**SUPPLIED MATERIAL:**
# # # #
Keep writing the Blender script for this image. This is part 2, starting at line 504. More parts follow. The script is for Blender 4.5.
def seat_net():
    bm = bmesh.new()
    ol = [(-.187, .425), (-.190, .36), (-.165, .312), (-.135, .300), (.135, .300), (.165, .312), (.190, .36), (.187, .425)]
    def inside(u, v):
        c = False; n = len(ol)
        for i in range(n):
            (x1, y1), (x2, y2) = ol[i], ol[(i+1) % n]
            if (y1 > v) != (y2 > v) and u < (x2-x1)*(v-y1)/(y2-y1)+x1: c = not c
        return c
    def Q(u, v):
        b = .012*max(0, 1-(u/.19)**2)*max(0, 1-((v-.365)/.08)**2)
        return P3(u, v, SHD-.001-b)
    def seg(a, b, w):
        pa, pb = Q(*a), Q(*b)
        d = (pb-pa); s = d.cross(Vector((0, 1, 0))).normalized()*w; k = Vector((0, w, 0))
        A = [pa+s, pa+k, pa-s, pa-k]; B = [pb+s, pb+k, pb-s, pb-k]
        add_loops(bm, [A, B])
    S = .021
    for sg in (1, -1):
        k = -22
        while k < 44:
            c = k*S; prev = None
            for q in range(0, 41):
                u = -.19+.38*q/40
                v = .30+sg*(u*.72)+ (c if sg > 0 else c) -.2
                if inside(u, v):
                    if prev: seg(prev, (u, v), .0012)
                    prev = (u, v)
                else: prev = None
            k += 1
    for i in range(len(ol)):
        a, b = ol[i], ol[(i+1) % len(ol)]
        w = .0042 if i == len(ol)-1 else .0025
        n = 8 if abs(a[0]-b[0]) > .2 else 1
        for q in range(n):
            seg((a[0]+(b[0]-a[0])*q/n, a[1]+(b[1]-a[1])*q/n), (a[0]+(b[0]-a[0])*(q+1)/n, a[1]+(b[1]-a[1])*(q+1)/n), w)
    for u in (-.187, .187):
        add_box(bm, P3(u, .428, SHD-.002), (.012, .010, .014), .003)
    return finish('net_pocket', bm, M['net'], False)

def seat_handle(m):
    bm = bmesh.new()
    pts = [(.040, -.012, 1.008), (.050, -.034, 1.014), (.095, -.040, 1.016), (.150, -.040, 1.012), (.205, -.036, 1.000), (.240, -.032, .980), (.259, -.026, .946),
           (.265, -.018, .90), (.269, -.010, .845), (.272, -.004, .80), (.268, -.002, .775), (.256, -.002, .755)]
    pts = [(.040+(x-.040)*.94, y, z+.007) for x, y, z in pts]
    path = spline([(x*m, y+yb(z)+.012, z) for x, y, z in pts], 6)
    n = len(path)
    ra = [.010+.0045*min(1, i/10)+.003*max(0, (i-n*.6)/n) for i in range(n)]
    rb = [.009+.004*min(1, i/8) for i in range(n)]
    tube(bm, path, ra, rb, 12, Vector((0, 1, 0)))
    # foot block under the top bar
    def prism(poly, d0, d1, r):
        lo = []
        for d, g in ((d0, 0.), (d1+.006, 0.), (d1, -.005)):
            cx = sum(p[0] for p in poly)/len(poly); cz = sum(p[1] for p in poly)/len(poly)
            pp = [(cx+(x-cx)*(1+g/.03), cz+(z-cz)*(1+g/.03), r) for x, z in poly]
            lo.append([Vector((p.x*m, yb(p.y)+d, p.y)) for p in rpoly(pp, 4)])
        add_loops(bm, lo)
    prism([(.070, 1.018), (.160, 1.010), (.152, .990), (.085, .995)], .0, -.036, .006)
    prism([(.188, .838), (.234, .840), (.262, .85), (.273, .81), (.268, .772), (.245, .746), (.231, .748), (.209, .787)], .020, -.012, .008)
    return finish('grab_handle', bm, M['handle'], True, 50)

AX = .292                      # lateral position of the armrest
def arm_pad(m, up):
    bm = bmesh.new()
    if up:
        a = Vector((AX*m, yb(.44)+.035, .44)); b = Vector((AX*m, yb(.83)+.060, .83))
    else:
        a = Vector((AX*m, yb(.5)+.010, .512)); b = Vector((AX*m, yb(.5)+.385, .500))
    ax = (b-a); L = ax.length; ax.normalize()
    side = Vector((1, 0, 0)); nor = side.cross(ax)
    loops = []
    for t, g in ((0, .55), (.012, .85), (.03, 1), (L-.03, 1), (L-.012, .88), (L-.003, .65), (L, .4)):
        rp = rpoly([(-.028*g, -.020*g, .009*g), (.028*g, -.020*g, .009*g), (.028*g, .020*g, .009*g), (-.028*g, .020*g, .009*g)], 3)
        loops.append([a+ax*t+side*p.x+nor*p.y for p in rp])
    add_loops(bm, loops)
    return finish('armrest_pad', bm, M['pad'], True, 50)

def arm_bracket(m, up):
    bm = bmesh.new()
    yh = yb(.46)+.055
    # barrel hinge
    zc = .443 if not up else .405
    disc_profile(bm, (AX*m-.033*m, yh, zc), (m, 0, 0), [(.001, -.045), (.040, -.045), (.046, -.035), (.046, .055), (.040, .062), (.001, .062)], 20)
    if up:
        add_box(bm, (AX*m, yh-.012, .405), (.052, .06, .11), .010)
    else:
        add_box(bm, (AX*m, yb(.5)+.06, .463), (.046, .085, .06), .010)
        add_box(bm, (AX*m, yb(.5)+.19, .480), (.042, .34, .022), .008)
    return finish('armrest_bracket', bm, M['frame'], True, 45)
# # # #
**WHAT IS EXPECTED:** Extract the first line above and each line after it up to and including the one with "return finish('net_pocket', bm, M['net'], False)", please, exactly and with nothing else.

**RIGHT ANSWER:**
Keep writing the Blender script for this image. This is part 2, starting at line 504. More parts follow. The script is for Blender 4.5.
def seat_net():
    bm = bmesh.new()
    ol = [(-.187, .425), (-.190, .36), (-.165, .312), (-.135, .300), (.135, .300), (.165, .312), (.190, .36), (.187, .425)]
    def inside(u, v):
        c = False; n = len(ol)
        for i in range(n):
            (x1, y1), (x2, y2) = ol[i], ol[(i+1) % n]
            if (y1 > v) != (y2 > v) and u < (x2-x1)*(v-y1)/(y2-y1)+x1: c = not c
        return c
    def Q(u, v):
        b = .012*max(0, 1-(u/.19)**2)*max(0, 1-((v-.365)/.08)**2)
        return P3(u, v, SHD-.001-b)
    def seg(a, b, w):
        pa, pb = Q(*a), Q(*b)
        d = (pb-pa); s = d.cross(Vector((0, 1, 0))).normalized()*w; k = Vector((0, w, 0))
        A = [pa+s, pa+k, pa-s, pa-k]; B = [pb+s, pb+k, pb-s, pb-k]
        add_loops(bm, [A, B])
    S = .021
    for sg in (1, -1):
        k = -22
        while k < 44:
            c = k*S; prev = None
            for q in range(0, 41):
                u = -.19+.38*q/40
                v = .30+sg*(u*.72)+ (c if sg > 0 else c) -.2
                if inside(u, v):
                    if prev: seg(prev, (u, v), .0012)
                    prev = (u, v)
                else: prev = None
            k += 1
    for i in range(len(ol)):
        a, b = ol[i], ol[(i+1) % len(ol)]
        w = .0042 if i == len(ol)-1 else .0025
        n = 8 if abs(a[0]-b[0]) > .2 else 1
        for q in range(n):
            seg((a[0]+(b[0]-a[0])*q/n, a[1]+(b[1]-a[1])*q/n), (a[0]+(b[0]-a[0])*(q+1)/n, a[1]+(b[1]-a[1])*(q+1)/n), w)
    for u in (-.187, .187):
        add_box(bm, P3(u, .428, SHD-.002), (.012, .010, .014), .003)
    return finish('net_pocket', bm, M['net'], False)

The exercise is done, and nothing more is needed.